Government agencies are embracing digital-first mindsets and change management to tackle customer and user experience priorities.
“It’s not the way we’re used to doing business. The whole paradigm of development is based on historical circumstances that don’t necessarily empower the people that we’re trying to support and assist. There’s a lot of change happening,” said Ruth Buckley, deputy assistant administrator at the U.S. Agency for International Development (USAID), at a June 6 Carahsoft event in Washington, D.C.
Buckley said one of her focuses has been improving relationships with internal and external partners to improve customer experience in the long run. Customer experience, she said, ultimately impacts democracy.
“As we improve people’s understanding of what customer service should be, we found that they’re naturally drawn to how it strengthens their overall experience,” Buckley said. “Customer service makes us a stronger team — this better place to achieve your sales mission of reducing poverty and improving democracy globally.”
Social Security Administration Customer Experience Officer Kimberly Baldwin Sparks noted the agency uncovered pain points for public users trying to navigate their benefits.
“We were able to determine that one of the key issues that our customers are facing is simply communicating with the agency,” she said.
Understanding and realizing the benefits for investing in customer experience remains a challenge in government.
“I think for user experience specifically, we haven’t done a good job of being able to articulate the importance as it relates to the mission and be able to translate that for senior leadership,” said Defense Department UX Portfolio Management Office Senior Advisor Savanrith Kong.
“Leaders set the tone for that cultural aspect of what they’re going to do.
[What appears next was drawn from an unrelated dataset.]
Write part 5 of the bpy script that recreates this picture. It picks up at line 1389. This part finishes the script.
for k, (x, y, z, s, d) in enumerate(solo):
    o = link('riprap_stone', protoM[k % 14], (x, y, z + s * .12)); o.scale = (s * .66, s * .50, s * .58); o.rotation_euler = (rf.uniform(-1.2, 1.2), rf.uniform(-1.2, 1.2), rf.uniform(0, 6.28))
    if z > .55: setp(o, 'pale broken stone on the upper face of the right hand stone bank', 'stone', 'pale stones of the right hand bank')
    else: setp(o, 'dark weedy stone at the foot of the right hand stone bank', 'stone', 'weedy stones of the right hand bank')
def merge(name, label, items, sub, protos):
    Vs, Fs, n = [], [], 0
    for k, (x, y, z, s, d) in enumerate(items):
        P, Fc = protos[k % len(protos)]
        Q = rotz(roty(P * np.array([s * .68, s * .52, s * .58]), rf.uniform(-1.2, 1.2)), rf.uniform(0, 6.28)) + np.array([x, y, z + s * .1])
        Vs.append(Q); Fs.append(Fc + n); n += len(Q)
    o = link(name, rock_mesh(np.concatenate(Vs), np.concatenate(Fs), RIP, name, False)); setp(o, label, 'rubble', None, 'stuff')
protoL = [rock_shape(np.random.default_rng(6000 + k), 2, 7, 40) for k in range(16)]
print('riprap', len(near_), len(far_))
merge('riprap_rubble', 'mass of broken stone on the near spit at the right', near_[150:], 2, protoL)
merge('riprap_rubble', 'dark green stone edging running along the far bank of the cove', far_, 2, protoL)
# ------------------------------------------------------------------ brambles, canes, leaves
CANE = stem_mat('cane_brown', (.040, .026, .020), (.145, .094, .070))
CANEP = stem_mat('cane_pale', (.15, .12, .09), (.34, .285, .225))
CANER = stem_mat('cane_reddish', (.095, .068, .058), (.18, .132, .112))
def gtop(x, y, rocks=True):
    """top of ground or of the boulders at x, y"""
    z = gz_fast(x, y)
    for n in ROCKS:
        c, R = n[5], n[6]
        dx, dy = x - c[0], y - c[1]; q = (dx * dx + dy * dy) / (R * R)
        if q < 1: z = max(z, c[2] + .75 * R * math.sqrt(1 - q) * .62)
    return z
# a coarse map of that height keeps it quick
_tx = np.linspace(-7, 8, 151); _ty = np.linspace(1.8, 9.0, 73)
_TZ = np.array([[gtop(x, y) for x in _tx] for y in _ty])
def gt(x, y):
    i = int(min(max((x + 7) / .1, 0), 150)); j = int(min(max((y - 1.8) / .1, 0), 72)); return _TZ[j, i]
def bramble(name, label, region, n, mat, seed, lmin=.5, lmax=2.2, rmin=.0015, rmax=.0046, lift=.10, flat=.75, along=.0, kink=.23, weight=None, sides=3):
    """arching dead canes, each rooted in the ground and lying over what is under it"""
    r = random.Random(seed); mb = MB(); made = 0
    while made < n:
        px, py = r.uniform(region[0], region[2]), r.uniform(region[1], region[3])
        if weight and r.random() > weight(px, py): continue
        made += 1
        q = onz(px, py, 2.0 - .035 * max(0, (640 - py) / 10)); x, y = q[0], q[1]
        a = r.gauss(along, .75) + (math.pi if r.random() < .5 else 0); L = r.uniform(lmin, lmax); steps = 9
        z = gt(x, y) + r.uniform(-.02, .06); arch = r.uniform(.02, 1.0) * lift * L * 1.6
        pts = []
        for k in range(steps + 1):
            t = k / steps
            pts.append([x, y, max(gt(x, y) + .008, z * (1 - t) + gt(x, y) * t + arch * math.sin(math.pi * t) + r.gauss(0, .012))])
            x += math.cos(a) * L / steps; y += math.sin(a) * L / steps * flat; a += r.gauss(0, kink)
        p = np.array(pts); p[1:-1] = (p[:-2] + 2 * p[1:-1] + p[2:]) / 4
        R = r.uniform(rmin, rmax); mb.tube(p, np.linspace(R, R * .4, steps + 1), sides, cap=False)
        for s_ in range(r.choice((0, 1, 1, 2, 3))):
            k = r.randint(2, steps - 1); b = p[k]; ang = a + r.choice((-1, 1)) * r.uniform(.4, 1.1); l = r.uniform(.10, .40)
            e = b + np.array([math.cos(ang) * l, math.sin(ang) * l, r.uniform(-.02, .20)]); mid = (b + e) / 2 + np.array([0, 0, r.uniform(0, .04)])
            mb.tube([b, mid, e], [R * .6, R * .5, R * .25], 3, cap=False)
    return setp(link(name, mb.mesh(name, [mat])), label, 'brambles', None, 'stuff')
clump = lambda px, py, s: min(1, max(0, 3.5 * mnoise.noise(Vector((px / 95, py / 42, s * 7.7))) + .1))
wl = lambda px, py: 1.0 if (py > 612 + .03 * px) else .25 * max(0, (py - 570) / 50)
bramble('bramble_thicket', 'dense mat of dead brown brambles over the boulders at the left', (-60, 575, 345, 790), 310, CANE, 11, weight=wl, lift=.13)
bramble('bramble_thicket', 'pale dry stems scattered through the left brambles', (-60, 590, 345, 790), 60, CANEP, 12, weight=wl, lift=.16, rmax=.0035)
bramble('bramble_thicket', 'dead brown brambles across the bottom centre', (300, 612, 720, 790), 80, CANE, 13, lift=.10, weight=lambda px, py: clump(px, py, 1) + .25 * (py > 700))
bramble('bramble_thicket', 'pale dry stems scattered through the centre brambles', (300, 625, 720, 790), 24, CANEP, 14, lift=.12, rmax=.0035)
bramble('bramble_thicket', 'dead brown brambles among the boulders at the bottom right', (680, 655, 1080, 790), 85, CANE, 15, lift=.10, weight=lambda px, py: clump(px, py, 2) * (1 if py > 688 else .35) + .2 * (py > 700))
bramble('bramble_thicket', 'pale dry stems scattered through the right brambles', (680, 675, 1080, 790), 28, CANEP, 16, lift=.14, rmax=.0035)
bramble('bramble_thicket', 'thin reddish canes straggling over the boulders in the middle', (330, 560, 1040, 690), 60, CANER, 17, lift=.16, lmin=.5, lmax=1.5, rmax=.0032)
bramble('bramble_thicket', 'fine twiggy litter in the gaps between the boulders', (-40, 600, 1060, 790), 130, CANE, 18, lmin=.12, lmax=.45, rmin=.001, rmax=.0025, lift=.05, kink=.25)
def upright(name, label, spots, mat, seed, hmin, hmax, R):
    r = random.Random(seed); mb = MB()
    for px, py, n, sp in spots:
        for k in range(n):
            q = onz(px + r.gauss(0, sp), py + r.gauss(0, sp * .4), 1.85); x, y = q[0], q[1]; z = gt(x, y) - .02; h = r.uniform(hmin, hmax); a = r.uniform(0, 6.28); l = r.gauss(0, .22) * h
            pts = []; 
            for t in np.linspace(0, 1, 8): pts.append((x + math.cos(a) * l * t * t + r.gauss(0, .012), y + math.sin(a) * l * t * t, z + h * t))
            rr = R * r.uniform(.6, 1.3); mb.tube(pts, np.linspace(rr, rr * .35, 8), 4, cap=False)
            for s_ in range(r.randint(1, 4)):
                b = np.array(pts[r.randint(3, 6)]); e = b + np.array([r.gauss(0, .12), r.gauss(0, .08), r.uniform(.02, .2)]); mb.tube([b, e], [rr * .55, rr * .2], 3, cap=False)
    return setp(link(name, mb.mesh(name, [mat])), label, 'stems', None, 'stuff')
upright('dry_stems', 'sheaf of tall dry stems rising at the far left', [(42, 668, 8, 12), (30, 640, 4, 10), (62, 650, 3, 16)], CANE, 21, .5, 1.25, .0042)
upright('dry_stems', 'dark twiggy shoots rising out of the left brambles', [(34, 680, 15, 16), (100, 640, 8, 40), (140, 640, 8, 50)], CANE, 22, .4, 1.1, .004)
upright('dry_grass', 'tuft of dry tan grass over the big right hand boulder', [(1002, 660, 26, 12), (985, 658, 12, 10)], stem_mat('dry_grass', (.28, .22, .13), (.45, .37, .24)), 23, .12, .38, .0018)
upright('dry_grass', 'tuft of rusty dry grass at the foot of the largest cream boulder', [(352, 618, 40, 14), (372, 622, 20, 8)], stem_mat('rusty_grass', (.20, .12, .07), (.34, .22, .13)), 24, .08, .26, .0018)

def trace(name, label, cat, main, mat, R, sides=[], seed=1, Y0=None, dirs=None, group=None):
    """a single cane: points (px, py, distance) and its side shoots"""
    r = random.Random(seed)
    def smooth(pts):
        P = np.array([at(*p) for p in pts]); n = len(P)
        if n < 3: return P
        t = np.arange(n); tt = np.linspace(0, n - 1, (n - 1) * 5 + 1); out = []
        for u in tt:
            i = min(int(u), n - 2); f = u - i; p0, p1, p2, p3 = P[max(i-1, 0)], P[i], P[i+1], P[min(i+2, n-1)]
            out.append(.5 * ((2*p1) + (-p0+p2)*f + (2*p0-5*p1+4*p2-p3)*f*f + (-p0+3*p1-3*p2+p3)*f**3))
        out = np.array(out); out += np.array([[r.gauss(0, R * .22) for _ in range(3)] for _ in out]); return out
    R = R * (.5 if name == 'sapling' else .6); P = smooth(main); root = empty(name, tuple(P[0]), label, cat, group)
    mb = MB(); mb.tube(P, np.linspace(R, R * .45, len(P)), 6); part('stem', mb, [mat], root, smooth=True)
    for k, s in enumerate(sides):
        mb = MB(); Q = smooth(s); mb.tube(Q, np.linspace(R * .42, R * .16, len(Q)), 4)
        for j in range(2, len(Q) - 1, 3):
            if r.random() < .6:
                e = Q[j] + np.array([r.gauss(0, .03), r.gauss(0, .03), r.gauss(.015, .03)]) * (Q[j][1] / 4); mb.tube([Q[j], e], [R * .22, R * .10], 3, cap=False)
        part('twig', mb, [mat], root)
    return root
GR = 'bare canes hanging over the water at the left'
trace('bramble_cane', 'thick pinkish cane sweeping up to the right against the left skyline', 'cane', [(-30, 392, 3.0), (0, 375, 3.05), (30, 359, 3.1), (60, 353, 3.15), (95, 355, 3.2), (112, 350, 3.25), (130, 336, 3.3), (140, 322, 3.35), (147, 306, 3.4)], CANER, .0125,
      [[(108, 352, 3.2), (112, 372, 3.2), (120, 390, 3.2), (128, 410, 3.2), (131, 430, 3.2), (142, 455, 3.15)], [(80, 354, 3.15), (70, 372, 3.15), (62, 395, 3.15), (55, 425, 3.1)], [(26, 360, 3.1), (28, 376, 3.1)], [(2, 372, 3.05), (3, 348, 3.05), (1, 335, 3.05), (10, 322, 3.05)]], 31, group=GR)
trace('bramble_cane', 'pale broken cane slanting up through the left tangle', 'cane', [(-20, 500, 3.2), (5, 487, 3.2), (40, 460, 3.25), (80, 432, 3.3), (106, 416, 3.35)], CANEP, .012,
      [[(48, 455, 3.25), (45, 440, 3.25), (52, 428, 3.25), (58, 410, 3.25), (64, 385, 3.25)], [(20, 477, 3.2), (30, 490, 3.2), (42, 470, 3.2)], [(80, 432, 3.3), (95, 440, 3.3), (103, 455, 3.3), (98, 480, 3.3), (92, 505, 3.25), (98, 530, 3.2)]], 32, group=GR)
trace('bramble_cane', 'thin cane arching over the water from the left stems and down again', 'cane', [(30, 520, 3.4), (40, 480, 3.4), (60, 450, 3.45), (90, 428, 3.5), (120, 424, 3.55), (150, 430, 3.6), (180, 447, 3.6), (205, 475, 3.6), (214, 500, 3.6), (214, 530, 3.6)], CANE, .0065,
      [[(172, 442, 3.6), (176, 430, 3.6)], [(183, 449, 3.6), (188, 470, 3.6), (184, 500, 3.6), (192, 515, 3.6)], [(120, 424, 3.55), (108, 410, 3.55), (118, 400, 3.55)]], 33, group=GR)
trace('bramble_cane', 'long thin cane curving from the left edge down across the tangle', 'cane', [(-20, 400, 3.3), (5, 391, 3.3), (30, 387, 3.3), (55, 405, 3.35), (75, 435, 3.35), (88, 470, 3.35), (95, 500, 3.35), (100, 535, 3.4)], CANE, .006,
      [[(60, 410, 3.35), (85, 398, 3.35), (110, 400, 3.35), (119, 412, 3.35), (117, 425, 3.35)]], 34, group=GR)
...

Everybody’s looking to be more productive, be fiscally responsible and create the best experience — and sometimes, the cheapest is not the best experience,” said Zoom Public Sector Head Matt Mandrgoc.
The Office of Personnel Management incorporated feedback from its workforce, noted OPM CTO Catherine Manfre. She echoed that employees are a vital resource as they are often closest to customers, and conducting user focus groups and surveys helped the agency find solutions to improve communication between her office and users.
“That project was so successful that the web page on our website is one of the most highly trafficked pages on the website,” Manfre said.
Additional training programs at the agency have helped the workforce build skills around human-centered design and strengthening trust.
“We’ve trained over 120 people across the agency through a very structured program. We’re very fortunate at OPM to have a group called the lab that provides government-wide customer experience capacity building,” Manfre said.
At the Food and Drug Administration, customer journey maps and new cybersecurity measures have helped strengthen trust.
“If you have a cybersecurity breach, there’s no way that anyone trusts you,” said FDA Chief Customer Experience Officer Josh Lehman. “[Cybersecurity measures and customer journey maps] actually integrate to create a really good customer experience. A lot of times we have folks that are just focusing on usability and creating an end product without including those materials upfront.”